Mary Sue expose à la Galerie Caroline Rabouan-Jacqueline Moussion ses dernières œuvres, des sculptures d’un brillant parfait à l’allure de produits industriels et qui ont été pourtant réalisées et polis à la main et des vidéos aux allures de pub pour bonbon empoisonné. Les photos, elles, constatent que l’écart entre le rêve et le cauchemar a sans doute l’épaisseur d’un autre rêve, un rêve de papier.
Il y a le manège. C’est la vidéo. Il y a le stand de tir ou le tournoi de chevaliers. C’est la photo. Il y a le cheval, autrefois de bois, aujourd’hui en résine polie, brillant et monochrome, sous neuf du désir au marché de la déception.
Les chevaux, embrochés comme de vulgaires méchouis ne se content pas d’occuper l’espace, ils le barrent en tout sens. Présence hallucinée, ils sont morts, tous, ou plutôt ils sont là, objets déclassés d’un rêve moribond traversés de la barre qui sur le manège leur servait de support et de rampe d’élan pour s’élever vers le ciel du désir.

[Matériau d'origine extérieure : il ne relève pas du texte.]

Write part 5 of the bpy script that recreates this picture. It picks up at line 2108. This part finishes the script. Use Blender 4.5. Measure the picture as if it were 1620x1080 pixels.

Sur le cheval du rêve, il y a Mary Sue. Le moment du bonheur est passé. La vidéo le montre. Le va et vient de la jouissance, monter descendre, glisser, remonter, tout est là, les couleurs, l’attitude, la tenue. Le rêve est un univers préparé, comme un piano de John Cage que l’on aurait installé pour l’occasion dans un parc d’attractions.
Sur certaines photos, le protocole semble avoir déraillé. Rien de cela n’affecte la qualité de l’image, seulement ce qu’elle montre : Mary Sue littéralement transpercée à son tour par la lance infinie du désir de l’autre et plantée là comme un aveu sans effet. Il ne semble pas qu’elle soit morte. Il ne semble pas qu’elle soit vivante.
Elle voulait savoir et elle sait. Ce qu’elle sait ? Comment marche le désir dans le grand cirque du monde. Elle y est parvenue en transformant son petit monde intérieur en un cirque et en faisant de ce cirque la métaphore du grand cirque du monde.
Aussi propre et rutilant qu’une voiture neuve, aussi brillant qu’un show à Las Vegas, aussi lisse qu’un souvenir de quelque chose qui n’a pas existé, le manège de Mary Sue est un jeu de farces et attrapes. Celle qui se montre est aussi celle qui est prise. Celui qui regarde est aussi celui qui est décrypté. Et le tout est enveloppé du voile transparent de la mélancolie, et de la désespérance.
On a bien ri et maintenant, il faut payer. Nul ne sait quoi à qui, mais il n’y pas d’autre solution pour s’en sortir que de payer. Nul ne sait combien. Mary Sue, elle, le sait. Le prix à payer pour décrypter les clichés qui nous hantent et faire exploser machine à clichés qui produit sans fin des images fausses dans nos têtes vides, c’est la mort du rêve.
Voulons-nous choisir ? Il semble que nous n’ayons plus le choix. Voilà sans doute ce qu’elle nous dit, en catimini et avec l’air de ne toucher à rien, un air qui révèle que l’air que nous respirons est irrespirable.